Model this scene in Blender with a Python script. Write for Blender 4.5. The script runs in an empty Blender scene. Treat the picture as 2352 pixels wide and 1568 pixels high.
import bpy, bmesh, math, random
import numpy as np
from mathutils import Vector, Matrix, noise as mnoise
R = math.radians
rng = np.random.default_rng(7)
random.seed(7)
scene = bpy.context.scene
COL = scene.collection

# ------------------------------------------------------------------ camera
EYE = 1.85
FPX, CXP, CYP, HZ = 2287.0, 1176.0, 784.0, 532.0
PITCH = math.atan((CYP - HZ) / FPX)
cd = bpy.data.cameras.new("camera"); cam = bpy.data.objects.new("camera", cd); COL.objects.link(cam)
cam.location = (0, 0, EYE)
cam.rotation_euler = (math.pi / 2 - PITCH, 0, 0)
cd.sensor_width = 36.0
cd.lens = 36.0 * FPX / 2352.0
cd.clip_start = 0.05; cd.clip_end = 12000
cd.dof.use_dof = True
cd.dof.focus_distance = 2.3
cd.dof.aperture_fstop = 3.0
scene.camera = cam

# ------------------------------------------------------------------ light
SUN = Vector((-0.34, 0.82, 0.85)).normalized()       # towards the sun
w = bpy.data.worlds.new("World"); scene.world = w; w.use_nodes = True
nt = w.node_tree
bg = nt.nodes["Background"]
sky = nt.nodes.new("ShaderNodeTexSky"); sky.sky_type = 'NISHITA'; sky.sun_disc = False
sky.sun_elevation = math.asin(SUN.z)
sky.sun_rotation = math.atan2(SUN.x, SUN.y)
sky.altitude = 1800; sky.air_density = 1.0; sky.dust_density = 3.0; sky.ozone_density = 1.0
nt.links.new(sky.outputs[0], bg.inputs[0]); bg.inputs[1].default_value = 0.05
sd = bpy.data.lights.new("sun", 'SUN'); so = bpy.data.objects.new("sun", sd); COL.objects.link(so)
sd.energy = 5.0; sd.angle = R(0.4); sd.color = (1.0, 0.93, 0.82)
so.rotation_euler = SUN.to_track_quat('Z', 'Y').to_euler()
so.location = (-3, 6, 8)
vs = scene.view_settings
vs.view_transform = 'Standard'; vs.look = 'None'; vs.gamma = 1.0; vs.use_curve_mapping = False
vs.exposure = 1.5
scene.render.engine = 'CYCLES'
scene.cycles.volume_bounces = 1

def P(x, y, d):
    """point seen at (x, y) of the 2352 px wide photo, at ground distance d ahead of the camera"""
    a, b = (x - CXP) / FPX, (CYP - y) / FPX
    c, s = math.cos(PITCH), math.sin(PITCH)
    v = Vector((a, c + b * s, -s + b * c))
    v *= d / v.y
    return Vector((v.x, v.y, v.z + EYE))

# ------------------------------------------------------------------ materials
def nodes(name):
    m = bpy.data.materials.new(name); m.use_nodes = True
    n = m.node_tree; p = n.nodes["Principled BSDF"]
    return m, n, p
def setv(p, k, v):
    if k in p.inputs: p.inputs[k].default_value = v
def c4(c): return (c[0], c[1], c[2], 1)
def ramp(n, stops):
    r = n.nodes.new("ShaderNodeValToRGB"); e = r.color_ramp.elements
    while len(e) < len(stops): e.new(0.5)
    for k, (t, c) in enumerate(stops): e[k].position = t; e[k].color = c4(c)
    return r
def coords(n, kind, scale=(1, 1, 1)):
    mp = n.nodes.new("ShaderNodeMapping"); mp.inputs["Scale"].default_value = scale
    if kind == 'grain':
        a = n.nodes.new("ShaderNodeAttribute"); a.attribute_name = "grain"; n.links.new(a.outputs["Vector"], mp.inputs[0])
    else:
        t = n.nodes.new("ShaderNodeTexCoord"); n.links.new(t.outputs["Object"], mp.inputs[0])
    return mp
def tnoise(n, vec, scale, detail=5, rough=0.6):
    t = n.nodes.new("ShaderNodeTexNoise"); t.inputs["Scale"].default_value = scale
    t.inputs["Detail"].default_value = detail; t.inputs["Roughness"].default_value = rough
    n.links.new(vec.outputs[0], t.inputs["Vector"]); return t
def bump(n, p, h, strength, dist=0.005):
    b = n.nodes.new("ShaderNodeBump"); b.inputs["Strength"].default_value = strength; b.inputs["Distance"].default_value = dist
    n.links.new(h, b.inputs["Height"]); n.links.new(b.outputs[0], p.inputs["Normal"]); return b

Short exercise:
Please repeat the listing exactly, with nothing left out.

The solution:
Model this scene in Blender with a Python script. Write for Blender 4.5. The script runs in an empty Blender scene. Treat the picture as 2352 pixels wide and 1568 pixels high.
import bpy, bmesh, math, random
import numpy as np
from mathutils import Vector, Matrix, noise as mnoise
R = math.radians
rng = np.random.default_rng(7)
random.seed(7)
scene = bpy.context.scene
COL = scene.collection

# ------------------------------------------------------------------ camera
EYE = 1.85
FPX, CXP, CYP, HZ = 2287.0, 1176.0, 784.0, 532.0
PITCH = math.atan((CYP - HZ) / FPX)
cd = bpy.data.cameras.new("camera"); cam = bpy.data.objects.new("camera", cd); COL.objects.link(cam)
cam.location = (0, 0, EYE)
cam.rotation_euler = (math.pi / 2 - PITCH, 0, 0)
cd.sensor_width = 36.0
cd.lens = 36.0 * FPX / 2352.0
cd.clip_start = 0.05; cd.clip_end = 12000
cd.dof.use_dof = True
cd.dof.focus_distance = 2.3
cd.dof.aperture_fstop = 3.0
scene.camera = cam

# ------------------------------------------------------------------ light
SUN = Vector((-0.34, 0.82, 0.85)).normalized()       # towards the sun
w = bpy.data.worlds.new("World"); scene.world = w; w.use_nodes = True
nt = w.node_tree
bg = nt.nodes["Background"]
sky = nt.nodes.new("ShaderNodeTexSky"); sky.sky_type = 'NISHITA'; sky.sun_disc = False
sky.sun_elevation = math.asin(SUN.z)
sky.sun_rotation = math.atan2(SUN.x, SUN.y)
sky.altitude = 1800; sky.air_density = 1.0; sky.dust_density = 3.0; sky.ozone_density = 1.0
nt.links.new(sky.outputs[0], bg.inputs[0]); bg.inputs[1].default_value = 0.05
sd = bpy.data.lights.new("sun", 'SUN'); so = bpy.data.objects.new("sun", sd); COL.objects.link(so)
sd.energy = 5.0; sd.angle = R(0.4); sd.color = (1.0, 0.93, 0.82)
so.rotation_euler = SUN.to_track_quat('Z', 'Y').to_euler()
so.location = (-3, 6, 8)
vs = scene.view_settings
vs.view_transform = 'Standard'; vs.look = 'None'; vs.gamma = 1.0; vs.use_curve_mapping = False
vs.exposure = 1.5
scene.render.engine = 'CYCLES'
scene.cycles.volume_bounces = 1

def P(x, y, d):
    """point seen at (x, y) of the 2352 px wide photo, at ground distance d ahead of the camera"""
    a, b = (x - CXP) / FPX, (CYP - y) / FPX
    c, s = math.cos(PITCH), math.sin(PITCH)
    v = Vector((a, c + b * s, -s + b * c))
    v *= d / v.y
    return Vector((v.x, v.y, v.z + EYE))

# ------------------------------------------------------------------ materials
def nodes(name):
    m = bpy.data.materials.new(name); m.use_nodes = True
    n = m.node_tree; p = n.nodes["Principled BSDF"]
    return m, n, p
def setv(p, k, v):
    if k in p.inputs: p.inputs[k].default_value = v
def c4(c): return (c[0], c[1], c[2], 1)
def ramp(n, stops):
    r = n.nodes.new("ShaderNodeValToRGB"); e = r.color_ramp.elements
    while len(e) < len(stops): e.new(0.5)
    for k, (t, c) in enumerate(stops): e[k].position = t; e[k].color = c4(c)
    return r
def coords(n, kind, scale=(1, 1, 1)):
    mp = n.nodes.new("ShaderNodeMapping"); mp.inputs["Scale"].default_value = scale
    if kind == 'grain':
        a = n.nodes.new("ShaderNodeAttribute"); a.attribute_name = "grain"; n.links.new(a.outputs["Vector"], mp.inputs[0])
    else:
        t = n.nodes.new("ShaderNodeTexCoord"); n.links.new(t.outputs["Object"], mp.inputs[0])
    return mp
def tnoise(n, vec, scale, detail=5, rough=0.6):
    t = n.nodes.new("ShaderNodeTexNoise"); t.inputs["Scale"].default_value = scale
    t.inputs["Detail"].default_value = detail; t.inputs["Roughness"].default_value = rough
    n.links.new(vec.outputs[0], t.inputs["Vector"]); return t
def bump(n, p, h, strength, dist=0.005):
    b = n.nodes.new("ShaderNodeBump"); b.inputs["Strength"].default_value = strength; b.inputs["Distance"].default_value = dist
    n.links.new(h, b.inputs["Height"]); n.links.new(b.outputs[0], p.inputs["Normal"]); return b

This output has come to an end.